According to bio-geologists there have been 20 of these mass extinctions, such as the pre-Permian event that wiped out 95% of all life on the planet some 250 million years ago. This, however, was very good news for the dinosaurs, who repopulated the Earth after the big event, and went on proliferating wildly for another 185 million years or so, until they too were wiped out about 65 million years ago—which was good for us and our wild proliferation (6.8 billion and counting). So this is a normal occurrence. And now it’s our turn to enter that perilous galactic swing toward the north side of the loop.

I am not unduly pessimistic, because no one gets out of here alive—though a few among us may get out of Charlotte County alive to perish peacefully elsewhere.

The best we can do is wax philosophic. Yet even this is now the purview of science. At the back of said SEED magazine is a book review section, and in it there’s a review of a couple of books debating the role of God in shaping morality. But that’s okay, because on the next page there’s a spread on a new, half-billion dollar underground science park in California with 1.7 million plants living on its roof. Now that’s green. Or should I say, a lot of green. It even has the world’s largest indoor coral reef. Why bother going outside at all? Inside one will find the ultimate “functional expression of sustainability”. Now that’s the way to save the planet.

For lighter entertainment I’ve been turning to Small Farm magazine, where you can “get the most out of portable chicken coops”, learn how to trap coyotes with snare wire without endangering your pet dog or your children (always helpful), or discover how to airfreight your prize pig.

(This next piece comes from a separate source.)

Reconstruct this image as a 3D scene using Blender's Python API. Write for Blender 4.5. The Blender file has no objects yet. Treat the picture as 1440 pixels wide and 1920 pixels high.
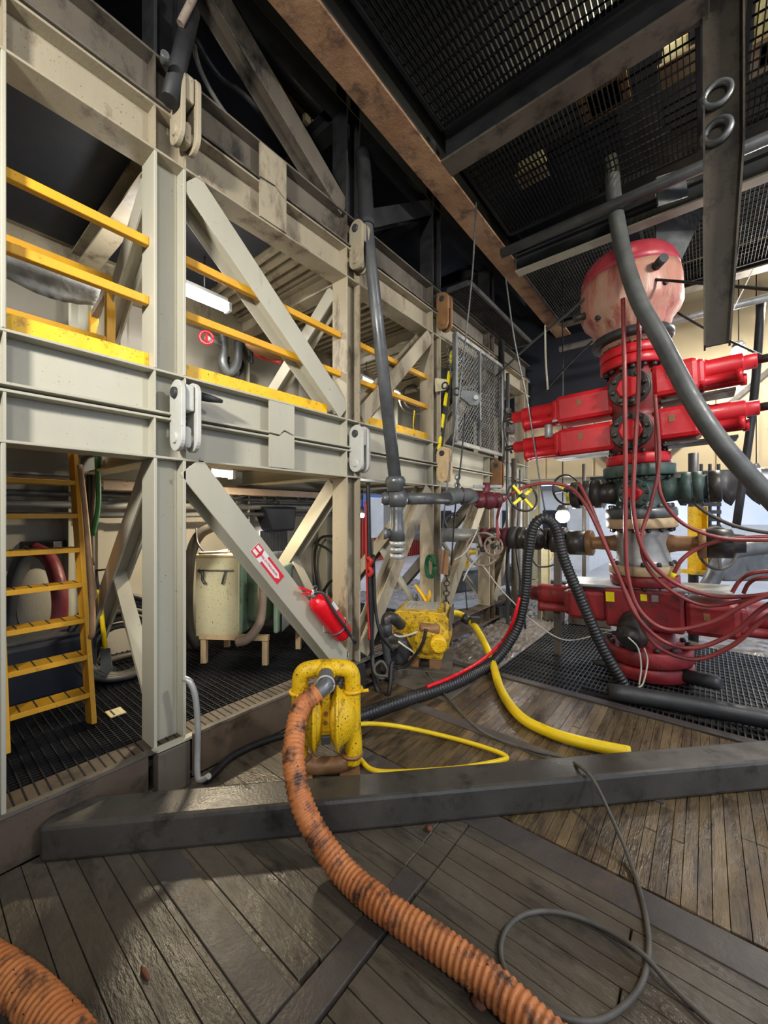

Yet gloom follows, even here. I turn to page 9 to discover that Japan is experiencing a farming crisis. Once an agricultural self-provider, Japan now imports more than 60% of its food, and the remaining 1.9% of its population that still farms is aging dramatically. It’s become so bad that the Japanese government is subsidizing programs to attract inexperienced young urbanites to working farms.

Well, I might tell those kids what they’re about to find out—that farm work is no picnic. I just got up to put on the kettle for a cup of tea and could barely walk. So much for the romance of lifting and shovelling.

But I do have the satisfaction of knowing that, by carving out a shallow ditch, I’d likely solved the washout problem. At least one bad thing ain’t what it used to be either.